Photo: Jeff Kowalsky/AFP via Getty Images
With the House impeachment roll call underway at the Capitol last night, President Trump said at the "Merry Christmas Rally" thrown by his campaign in Battle Creek, Mich.: "By the way, it doesn't really feel like we're being impeached!"
It was very real. 151 years after President Andrew Johnson, and 21 years after President Bill Clinton, Trump became the third president to be impeached by the House of Representatives.
- Not a single Republican joined the Democrats, and only a couple of Democrats peeled off. It was as stark a party-line vote as you get.
Axios was in the arena for the surreal moment:
- Somebody tells Trump the result mid-speech and he starts reading out the impeachment vote total as if it’s a lopsided Rasmussen poll or his 2016 electoral college victory.
- The crowd starts cheering, while he describes his own impeachment as an amazing result because all Republicans stuck together.

The Battle Creek crowd was composed of true Trump die-hards: Many of them lined up for hours outside the stadium in the ice and snow.
- Tom and Barb Runels of Battle Creek (in the photo above) told Axios they waited outside the arena from 2 p.m. to 6:30 p.m.
- "She was shivering," he said, but added it was worth the wait.
At the Capitol, members leaped out of their seats when it was time to vote.
- Several members cast their votes by hand, rather than electronically, and waved their red and green cards in the air as they swarmed the ballot box.
- Reporters leaned over the press gallery rails as they watched the green Ys and red Rs light up on the wall next to members' names.
- When the first article of impeachment ("Abuse of Power") was adopted, Republicans booed loudly.

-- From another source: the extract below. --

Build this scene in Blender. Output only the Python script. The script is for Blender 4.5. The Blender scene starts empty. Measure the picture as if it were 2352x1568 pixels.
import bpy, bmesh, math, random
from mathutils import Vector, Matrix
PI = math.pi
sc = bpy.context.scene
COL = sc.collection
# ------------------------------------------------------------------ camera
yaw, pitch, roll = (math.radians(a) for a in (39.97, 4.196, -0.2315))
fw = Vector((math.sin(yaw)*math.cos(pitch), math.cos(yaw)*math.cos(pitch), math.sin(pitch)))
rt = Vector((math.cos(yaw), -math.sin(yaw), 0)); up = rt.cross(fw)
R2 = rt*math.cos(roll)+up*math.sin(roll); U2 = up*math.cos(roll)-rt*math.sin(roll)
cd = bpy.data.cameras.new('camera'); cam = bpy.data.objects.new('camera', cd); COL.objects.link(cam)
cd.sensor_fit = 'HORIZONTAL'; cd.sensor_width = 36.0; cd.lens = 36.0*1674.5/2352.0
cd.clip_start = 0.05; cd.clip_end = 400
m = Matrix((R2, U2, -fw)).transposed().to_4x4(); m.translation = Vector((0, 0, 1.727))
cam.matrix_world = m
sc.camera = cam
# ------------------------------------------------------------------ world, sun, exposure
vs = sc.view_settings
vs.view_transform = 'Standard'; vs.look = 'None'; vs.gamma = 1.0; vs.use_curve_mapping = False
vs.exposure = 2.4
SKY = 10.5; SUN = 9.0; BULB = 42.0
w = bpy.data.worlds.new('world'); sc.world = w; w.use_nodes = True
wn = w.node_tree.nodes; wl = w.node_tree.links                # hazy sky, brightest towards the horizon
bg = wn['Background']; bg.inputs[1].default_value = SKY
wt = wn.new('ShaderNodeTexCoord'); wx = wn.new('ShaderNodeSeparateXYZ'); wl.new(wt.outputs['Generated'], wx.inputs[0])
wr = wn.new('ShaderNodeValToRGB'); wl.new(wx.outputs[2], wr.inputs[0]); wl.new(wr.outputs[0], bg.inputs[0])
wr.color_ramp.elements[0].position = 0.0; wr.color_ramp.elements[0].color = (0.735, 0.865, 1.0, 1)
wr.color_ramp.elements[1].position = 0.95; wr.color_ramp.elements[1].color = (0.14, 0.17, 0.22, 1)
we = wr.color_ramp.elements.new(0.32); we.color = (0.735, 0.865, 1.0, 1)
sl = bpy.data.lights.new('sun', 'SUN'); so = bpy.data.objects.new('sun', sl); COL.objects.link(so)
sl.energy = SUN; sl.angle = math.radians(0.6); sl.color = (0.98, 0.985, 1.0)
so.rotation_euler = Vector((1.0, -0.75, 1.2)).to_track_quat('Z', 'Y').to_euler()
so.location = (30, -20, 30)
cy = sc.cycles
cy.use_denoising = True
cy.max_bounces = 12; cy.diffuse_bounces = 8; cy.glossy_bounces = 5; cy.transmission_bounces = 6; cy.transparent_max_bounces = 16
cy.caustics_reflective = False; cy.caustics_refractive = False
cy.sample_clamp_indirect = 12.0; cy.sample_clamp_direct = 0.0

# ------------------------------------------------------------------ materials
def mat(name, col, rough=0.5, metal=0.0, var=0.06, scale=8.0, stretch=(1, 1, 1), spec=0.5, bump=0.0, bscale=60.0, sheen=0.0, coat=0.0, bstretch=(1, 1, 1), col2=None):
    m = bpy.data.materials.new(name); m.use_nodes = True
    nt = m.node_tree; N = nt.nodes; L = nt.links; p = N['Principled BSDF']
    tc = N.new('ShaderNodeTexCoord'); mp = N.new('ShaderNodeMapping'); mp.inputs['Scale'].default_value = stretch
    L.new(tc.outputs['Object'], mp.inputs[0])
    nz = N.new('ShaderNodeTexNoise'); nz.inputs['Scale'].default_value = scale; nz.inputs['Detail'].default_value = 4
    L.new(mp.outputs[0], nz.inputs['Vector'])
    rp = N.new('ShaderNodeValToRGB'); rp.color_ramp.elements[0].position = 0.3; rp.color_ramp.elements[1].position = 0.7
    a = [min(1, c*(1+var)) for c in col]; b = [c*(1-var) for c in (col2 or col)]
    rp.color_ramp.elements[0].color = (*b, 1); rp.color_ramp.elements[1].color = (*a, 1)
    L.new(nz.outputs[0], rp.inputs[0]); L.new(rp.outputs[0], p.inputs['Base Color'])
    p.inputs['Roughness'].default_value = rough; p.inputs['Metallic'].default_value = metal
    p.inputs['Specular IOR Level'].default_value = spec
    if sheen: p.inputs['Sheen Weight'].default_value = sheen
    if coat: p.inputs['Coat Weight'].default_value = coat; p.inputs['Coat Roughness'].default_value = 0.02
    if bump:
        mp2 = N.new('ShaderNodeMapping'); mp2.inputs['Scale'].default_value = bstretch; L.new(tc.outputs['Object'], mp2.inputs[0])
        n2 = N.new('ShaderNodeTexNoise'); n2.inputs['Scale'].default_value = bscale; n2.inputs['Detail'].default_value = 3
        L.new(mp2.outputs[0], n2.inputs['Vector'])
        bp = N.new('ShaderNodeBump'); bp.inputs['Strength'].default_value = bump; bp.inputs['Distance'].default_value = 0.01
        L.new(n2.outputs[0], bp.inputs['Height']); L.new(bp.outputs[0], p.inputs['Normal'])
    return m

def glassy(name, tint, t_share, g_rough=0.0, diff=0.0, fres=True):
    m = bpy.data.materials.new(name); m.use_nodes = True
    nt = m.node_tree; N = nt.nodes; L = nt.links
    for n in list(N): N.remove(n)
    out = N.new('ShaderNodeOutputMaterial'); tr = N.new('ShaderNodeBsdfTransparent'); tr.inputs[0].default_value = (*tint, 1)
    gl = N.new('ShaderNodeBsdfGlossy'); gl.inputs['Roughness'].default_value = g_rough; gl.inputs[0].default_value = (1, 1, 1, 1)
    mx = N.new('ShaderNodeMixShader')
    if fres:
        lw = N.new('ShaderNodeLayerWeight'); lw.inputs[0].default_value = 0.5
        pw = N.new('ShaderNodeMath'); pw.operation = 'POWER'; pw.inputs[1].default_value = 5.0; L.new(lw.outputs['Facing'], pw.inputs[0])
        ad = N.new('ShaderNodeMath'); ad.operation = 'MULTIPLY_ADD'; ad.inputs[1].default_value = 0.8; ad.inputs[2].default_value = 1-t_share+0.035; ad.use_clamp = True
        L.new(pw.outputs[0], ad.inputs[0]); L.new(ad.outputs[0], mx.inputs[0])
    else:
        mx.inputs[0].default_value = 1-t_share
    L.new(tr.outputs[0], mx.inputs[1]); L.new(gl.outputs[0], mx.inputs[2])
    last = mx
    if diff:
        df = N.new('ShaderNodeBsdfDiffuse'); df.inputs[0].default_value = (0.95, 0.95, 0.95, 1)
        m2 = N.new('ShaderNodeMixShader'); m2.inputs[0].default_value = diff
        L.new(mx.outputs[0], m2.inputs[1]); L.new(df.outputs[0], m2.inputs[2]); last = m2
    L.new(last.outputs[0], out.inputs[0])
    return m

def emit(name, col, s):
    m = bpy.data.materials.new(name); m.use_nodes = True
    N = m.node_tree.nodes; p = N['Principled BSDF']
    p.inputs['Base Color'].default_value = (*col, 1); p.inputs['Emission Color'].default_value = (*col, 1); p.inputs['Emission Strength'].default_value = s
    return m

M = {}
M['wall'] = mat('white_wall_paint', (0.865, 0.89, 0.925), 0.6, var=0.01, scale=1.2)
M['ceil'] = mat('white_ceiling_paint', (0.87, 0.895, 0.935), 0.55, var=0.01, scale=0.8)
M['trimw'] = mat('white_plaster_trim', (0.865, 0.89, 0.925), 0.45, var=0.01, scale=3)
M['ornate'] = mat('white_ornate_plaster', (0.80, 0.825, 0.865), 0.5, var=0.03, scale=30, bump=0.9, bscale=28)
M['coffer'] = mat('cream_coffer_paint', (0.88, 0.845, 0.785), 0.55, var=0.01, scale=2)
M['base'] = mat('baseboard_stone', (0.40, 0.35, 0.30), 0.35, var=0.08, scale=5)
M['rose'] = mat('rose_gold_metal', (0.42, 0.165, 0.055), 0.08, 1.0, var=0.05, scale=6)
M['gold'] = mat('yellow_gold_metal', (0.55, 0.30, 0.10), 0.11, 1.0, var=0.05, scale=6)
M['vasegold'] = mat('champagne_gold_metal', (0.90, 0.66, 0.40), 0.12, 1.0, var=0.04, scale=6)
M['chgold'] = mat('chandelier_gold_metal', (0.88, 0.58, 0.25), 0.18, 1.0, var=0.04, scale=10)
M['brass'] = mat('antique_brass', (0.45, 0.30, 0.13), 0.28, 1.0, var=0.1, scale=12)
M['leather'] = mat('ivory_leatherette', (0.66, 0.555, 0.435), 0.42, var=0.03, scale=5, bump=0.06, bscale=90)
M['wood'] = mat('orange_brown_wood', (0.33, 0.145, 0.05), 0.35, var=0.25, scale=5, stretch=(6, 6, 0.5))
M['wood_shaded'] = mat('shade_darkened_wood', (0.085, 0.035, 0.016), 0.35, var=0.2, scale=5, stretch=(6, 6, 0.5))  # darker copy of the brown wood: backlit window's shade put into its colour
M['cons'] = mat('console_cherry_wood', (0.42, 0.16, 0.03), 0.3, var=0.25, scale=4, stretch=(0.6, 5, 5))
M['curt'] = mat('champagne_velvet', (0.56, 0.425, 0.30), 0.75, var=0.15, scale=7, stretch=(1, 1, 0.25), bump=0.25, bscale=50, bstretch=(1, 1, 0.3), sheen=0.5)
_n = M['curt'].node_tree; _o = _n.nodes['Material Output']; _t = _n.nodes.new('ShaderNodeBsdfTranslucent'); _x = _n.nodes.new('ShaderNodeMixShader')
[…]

Some chanted “Four more years!”
- Several members stared at the vote tallies on the walls of the House chamber, watching as the votes trickled in.
- Republicans emptied from the floor before Speaker Nancy Pelosi officially announced that Article II ("Obstruction of Congress") had been adopted.
Several Democratic members wore black as a signal, they said, that it was "a sad and solemn day."
- Most Republican members wore red ties.
- Pelosi wore all black and a gold brooch in the shape of the House Speaker’s mace.
- Her office said the brooch was given to her as a gift, and that she wears it on "big days."
- As the day began, two people seated in the public House gallery were dressed in red devil costumes, with their faces painted white.